- **EXERCISE DETAILS**:
Take the line that has "0)], [(0, 1, 2, 3)])" in it and every line after it to the end of the entries, and reproduce them exactly.

============

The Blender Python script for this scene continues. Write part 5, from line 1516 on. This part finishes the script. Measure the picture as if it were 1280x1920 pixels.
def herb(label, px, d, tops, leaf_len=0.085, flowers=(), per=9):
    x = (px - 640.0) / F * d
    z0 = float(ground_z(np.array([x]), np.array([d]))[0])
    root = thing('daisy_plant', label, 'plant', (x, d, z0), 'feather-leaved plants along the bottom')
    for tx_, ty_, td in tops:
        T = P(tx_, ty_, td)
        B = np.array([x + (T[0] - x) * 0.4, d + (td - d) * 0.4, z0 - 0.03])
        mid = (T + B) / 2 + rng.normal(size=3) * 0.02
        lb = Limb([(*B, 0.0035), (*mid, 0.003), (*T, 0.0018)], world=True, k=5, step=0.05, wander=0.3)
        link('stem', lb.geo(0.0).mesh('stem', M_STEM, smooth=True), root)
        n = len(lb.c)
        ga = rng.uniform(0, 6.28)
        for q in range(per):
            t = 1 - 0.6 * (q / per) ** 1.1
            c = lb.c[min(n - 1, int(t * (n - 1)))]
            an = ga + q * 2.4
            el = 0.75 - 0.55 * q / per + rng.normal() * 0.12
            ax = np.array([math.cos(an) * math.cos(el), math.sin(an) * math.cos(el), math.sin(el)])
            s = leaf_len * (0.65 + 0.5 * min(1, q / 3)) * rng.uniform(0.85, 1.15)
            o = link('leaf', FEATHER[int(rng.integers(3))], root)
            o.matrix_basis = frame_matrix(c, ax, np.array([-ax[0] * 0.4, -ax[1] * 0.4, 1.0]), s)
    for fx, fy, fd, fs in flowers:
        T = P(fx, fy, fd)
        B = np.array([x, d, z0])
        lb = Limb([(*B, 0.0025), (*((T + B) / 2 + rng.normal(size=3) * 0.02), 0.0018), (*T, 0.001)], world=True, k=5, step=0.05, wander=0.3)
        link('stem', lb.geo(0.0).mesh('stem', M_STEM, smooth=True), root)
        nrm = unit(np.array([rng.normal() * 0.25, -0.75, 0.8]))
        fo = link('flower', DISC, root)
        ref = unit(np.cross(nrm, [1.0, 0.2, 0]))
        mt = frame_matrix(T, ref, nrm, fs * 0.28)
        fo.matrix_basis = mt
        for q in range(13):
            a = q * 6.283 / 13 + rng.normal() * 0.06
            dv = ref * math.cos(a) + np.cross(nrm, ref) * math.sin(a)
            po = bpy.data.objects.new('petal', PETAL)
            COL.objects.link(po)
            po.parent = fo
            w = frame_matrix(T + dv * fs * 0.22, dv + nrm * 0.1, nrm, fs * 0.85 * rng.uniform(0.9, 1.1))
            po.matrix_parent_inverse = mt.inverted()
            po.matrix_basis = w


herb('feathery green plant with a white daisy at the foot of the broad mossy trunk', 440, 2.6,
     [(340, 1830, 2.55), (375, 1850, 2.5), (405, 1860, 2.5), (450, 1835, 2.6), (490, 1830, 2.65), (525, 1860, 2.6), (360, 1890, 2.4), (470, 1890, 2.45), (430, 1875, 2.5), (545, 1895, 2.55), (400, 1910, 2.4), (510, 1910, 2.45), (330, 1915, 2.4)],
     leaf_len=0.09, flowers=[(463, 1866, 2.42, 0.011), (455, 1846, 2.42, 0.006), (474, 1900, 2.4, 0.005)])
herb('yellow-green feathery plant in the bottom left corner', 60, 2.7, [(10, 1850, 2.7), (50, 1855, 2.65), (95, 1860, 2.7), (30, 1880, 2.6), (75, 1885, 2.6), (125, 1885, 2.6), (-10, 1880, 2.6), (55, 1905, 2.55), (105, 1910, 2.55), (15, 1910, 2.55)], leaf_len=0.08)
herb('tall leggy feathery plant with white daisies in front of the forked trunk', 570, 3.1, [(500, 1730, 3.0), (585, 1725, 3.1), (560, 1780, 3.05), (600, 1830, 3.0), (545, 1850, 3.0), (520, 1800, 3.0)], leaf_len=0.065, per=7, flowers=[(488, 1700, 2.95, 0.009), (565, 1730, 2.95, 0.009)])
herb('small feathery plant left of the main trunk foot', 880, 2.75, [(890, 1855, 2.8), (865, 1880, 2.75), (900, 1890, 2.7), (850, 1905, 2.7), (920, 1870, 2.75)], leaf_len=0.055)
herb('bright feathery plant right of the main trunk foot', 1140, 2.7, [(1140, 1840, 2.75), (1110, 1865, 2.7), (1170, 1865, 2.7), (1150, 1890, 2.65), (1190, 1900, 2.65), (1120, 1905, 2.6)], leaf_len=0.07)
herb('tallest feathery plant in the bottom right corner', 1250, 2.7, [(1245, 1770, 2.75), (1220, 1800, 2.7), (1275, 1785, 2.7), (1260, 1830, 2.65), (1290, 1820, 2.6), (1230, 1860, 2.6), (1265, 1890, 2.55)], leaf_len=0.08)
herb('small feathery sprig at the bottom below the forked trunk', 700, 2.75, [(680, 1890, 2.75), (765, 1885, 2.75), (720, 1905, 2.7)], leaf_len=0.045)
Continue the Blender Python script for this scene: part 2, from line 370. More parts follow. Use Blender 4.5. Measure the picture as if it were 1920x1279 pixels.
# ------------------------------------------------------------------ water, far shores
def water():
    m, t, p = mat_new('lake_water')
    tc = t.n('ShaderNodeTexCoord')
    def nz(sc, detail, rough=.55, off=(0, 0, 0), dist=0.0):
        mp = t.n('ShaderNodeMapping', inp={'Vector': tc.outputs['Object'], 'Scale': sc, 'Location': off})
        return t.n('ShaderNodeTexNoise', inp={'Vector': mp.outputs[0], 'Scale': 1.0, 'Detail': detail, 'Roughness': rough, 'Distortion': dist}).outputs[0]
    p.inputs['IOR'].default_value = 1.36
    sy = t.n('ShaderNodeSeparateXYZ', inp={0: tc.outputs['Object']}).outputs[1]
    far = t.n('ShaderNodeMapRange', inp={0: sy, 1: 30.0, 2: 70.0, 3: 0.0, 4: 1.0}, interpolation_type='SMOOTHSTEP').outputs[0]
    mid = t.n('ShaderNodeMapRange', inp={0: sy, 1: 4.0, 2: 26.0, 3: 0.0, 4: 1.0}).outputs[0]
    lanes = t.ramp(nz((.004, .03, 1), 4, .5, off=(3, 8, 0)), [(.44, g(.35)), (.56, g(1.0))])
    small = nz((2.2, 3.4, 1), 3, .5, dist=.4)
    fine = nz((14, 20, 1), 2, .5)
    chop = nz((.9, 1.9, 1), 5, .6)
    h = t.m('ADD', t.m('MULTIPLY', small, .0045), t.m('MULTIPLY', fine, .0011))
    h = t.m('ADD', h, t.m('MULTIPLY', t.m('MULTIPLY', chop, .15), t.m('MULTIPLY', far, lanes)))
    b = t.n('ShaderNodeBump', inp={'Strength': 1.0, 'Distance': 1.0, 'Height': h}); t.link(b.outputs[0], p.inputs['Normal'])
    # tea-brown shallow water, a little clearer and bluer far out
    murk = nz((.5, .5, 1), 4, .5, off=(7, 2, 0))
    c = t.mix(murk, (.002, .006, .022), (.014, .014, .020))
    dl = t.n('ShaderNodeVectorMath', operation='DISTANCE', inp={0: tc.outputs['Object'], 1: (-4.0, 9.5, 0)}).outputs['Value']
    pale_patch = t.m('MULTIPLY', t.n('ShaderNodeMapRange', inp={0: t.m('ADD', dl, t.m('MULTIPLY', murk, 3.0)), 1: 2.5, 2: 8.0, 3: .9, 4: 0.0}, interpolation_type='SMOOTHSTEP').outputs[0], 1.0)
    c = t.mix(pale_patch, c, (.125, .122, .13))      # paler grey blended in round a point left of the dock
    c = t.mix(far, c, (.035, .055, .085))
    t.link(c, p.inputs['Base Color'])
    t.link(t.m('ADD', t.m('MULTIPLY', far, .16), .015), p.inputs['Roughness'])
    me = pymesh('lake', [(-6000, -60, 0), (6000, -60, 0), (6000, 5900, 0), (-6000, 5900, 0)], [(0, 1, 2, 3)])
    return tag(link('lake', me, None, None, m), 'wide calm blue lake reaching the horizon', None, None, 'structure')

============

- **RESULT**:
    me = pymesh('lake', [(-6000, -60, 0), (6000, -60, 0), (6000, 5900, 0), (-6000, 5900, 0)], [(0, 1, 2, 3)])
    return tag(link('lake', me, None, None, m), 'wide calm blue lake reaching the horizon', None, None, 'structure')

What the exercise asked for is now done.